------ Input rows

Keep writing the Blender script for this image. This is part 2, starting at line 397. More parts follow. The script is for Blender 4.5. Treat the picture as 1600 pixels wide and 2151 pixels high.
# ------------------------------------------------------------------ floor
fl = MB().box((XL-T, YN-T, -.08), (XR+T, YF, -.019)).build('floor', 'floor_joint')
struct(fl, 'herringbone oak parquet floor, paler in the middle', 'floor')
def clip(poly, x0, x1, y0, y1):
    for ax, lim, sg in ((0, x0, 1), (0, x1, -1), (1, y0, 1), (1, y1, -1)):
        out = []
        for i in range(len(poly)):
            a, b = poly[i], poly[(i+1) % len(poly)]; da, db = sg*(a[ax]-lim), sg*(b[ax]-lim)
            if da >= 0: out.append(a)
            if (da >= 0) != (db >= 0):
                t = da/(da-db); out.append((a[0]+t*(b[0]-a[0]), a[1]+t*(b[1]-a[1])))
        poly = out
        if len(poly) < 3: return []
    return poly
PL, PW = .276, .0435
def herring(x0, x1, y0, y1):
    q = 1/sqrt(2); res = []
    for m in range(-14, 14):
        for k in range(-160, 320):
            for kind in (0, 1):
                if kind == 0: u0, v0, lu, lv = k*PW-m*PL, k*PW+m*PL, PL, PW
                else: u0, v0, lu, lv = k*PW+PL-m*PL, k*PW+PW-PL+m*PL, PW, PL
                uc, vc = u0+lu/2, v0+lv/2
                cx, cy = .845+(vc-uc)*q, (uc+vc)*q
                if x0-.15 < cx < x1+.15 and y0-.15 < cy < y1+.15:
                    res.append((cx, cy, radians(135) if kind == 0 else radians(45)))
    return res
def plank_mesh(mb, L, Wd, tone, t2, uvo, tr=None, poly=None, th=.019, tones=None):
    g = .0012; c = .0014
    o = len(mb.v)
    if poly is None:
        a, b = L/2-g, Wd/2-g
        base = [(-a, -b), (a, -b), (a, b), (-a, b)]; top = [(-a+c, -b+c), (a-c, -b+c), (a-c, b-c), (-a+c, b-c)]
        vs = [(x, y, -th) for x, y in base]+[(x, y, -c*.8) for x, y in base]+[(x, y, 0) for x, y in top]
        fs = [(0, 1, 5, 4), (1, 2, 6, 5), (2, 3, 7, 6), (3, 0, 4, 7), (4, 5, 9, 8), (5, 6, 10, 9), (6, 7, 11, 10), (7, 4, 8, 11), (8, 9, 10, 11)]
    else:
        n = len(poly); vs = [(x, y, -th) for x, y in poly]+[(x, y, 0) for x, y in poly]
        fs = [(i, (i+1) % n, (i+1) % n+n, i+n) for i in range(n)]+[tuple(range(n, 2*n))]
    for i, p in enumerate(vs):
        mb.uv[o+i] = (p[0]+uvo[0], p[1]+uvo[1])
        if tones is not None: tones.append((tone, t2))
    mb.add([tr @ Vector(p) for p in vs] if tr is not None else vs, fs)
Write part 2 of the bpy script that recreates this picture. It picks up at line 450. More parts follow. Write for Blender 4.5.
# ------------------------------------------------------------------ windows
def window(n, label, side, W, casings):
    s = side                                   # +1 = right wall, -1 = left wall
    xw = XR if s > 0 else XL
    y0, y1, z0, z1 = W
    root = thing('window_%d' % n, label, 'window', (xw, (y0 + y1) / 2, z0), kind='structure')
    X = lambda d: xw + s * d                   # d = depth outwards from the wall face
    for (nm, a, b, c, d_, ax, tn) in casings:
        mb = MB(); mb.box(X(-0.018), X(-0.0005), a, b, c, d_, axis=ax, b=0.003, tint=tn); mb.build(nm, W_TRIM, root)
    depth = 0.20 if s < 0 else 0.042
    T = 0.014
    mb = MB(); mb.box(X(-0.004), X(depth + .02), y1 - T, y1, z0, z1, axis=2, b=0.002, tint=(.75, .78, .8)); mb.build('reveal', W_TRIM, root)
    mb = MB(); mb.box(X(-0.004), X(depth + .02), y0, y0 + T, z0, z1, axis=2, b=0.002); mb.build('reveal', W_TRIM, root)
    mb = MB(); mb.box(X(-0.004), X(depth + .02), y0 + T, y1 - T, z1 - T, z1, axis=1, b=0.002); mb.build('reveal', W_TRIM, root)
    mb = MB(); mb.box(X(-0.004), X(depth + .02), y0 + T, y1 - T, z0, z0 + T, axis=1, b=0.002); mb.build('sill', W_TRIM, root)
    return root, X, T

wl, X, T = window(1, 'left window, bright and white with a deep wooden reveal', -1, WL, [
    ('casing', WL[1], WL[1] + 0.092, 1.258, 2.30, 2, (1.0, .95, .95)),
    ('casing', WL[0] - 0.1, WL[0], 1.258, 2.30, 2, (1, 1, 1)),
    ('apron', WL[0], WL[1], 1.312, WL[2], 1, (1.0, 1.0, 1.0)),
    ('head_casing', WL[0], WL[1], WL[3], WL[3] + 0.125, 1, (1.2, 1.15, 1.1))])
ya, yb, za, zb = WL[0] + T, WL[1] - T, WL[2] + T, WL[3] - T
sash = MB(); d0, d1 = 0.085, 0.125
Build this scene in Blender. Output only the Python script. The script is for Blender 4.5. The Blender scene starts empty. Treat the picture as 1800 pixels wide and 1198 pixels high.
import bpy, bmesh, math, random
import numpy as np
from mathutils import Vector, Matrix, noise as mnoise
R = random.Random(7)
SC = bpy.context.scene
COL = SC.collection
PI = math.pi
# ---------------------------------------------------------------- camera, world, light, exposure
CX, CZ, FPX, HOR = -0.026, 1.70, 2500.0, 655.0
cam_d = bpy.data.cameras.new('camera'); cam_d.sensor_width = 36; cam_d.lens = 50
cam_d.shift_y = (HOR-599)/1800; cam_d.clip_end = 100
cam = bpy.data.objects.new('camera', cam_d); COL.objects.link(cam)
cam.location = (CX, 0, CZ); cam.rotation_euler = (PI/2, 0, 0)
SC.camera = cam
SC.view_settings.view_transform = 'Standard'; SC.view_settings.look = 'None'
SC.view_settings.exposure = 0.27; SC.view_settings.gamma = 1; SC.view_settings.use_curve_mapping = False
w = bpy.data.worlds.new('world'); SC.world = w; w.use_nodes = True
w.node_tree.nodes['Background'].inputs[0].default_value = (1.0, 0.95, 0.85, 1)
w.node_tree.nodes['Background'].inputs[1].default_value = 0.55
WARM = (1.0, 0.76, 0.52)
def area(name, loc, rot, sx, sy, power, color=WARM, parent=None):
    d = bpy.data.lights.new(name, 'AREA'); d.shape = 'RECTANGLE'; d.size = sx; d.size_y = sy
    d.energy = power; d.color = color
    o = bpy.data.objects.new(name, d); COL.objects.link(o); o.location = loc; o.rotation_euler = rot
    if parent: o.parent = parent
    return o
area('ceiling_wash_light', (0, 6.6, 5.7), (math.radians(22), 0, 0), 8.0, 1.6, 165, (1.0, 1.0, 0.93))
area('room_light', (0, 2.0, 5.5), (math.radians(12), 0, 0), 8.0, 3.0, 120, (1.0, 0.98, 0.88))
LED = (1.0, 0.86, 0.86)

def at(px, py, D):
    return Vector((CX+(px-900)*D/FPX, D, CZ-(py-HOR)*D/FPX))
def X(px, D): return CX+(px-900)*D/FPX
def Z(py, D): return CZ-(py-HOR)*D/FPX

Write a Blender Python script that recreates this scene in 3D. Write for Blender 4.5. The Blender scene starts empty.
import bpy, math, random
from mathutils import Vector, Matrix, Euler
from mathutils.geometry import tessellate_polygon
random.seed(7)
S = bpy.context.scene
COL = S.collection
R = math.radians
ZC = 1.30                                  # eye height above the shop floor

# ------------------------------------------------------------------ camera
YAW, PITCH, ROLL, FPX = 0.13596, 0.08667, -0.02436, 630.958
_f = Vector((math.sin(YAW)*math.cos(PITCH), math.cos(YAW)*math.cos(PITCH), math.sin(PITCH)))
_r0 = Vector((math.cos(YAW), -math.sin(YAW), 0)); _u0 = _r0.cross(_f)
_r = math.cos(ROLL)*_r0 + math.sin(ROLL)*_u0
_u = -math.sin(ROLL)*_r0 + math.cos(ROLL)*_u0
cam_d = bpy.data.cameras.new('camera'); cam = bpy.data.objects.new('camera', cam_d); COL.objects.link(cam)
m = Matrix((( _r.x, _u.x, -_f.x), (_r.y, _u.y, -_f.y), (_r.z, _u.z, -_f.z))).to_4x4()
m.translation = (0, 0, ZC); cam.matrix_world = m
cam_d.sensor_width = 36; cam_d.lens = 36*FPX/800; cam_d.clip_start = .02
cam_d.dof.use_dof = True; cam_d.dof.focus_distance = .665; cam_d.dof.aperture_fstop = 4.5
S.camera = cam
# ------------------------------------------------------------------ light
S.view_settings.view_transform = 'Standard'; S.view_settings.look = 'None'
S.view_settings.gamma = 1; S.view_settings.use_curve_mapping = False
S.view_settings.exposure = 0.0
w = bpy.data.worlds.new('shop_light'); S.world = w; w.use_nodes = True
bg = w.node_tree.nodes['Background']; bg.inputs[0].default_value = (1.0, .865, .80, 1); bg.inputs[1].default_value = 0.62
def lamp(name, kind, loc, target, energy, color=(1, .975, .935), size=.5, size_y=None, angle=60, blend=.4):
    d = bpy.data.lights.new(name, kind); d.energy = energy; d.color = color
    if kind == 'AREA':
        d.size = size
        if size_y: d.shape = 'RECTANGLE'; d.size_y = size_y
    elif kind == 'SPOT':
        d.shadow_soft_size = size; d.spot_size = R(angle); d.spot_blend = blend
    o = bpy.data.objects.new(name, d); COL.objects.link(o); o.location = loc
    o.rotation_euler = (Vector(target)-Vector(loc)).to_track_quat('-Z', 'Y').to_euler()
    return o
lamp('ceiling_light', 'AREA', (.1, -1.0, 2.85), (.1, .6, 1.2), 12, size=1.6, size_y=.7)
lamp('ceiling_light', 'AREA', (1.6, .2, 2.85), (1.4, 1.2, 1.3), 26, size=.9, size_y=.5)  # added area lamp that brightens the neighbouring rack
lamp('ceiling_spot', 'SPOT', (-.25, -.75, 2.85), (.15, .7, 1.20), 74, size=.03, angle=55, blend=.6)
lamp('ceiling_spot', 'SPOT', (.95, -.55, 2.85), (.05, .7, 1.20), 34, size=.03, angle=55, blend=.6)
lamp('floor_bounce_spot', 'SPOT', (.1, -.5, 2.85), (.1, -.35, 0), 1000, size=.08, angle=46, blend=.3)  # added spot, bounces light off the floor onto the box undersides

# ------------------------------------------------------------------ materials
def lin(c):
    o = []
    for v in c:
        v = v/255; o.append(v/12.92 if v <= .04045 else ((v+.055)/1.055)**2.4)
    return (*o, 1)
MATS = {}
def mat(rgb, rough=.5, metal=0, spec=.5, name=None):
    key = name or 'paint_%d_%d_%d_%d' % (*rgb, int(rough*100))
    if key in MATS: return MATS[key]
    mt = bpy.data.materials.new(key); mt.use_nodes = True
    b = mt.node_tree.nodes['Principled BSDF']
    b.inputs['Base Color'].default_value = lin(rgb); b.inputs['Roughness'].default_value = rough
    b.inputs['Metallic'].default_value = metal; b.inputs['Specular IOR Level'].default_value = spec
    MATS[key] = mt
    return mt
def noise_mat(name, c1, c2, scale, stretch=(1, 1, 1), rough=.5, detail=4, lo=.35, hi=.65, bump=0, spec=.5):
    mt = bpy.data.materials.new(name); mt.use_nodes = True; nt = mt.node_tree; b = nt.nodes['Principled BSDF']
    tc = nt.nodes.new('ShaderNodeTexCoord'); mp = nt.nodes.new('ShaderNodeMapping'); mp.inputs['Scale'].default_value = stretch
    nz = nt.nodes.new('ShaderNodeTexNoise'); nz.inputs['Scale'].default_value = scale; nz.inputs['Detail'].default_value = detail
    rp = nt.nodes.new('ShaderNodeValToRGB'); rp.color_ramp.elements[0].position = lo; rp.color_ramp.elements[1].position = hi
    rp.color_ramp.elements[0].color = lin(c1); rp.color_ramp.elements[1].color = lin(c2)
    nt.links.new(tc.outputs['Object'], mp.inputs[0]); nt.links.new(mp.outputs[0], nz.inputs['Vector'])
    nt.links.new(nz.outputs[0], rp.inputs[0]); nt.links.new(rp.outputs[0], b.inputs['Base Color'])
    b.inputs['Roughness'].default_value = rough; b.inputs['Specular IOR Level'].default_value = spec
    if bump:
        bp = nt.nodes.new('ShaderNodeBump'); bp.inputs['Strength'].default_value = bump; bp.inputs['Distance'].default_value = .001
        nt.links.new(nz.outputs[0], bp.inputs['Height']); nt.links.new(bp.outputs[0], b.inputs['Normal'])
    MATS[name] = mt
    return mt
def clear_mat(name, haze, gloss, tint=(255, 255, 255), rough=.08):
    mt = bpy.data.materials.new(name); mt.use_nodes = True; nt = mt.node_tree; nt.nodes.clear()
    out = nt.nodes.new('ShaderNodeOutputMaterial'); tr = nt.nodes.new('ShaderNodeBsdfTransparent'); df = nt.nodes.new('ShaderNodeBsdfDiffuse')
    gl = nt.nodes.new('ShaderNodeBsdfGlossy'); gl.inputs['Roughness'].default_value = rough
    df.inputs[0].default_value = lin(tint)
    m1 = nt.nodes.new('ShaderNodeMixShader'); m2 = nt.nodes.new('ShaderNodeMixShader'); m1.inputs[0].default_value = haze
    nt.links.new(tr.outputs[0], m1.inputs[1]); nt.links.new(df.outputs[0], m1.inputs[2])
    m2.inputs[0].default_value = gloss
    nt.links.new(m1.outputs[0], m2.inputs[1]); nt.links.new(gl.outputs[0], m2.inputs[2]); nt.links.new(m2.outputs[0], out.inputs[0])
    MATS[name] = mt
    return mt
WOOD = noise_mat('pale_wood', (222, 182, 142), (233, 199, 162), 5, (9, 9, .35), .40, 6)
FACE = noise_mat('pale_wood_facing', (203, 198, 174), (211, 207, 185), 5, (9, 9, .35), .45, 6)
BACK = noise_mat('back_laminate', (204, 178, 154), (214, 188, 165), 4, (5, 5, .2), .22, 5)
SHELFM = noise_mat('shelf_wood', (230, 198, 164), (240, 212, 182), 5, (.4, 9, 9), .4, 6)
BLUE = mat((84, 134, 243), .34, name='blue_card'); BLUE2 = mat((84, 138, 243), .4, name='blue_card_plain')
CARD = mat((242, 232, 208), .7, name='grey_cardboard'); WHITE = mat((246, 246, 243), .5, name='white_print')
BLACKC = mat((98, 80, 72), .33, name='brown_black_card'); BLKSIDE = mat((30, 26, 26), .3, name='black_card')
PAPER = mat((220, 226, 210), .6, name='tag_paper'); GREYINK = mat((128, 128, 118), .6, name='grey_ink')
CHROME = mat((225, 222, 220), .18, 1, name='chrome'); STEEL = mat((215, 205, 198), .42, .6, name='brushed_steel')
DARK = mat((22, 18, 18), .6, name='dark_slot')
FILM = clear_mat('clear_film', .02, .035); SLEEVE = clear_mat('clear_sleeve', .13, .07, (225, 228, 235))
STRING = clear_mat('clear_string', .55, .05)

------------

Short problem → Exactly repeat the lines from the line with "Write a Blender" to the line with "the shop floor", including both, and output nothing else.

Result of the exercise →
Write a Blender Python script that recreates this scene in 3D. Write for Blender 4.5. The Blender scene starts empty.
import bpy, math, random
from mathutils import Vector, Matrix, Euler
from mathutils.geometry import tessellate_polygon
random.seed(7)
S = bpy.context.scene
COL = S.collection
R = math.radians
ZC = 1.30                                  # eye height above the shop floor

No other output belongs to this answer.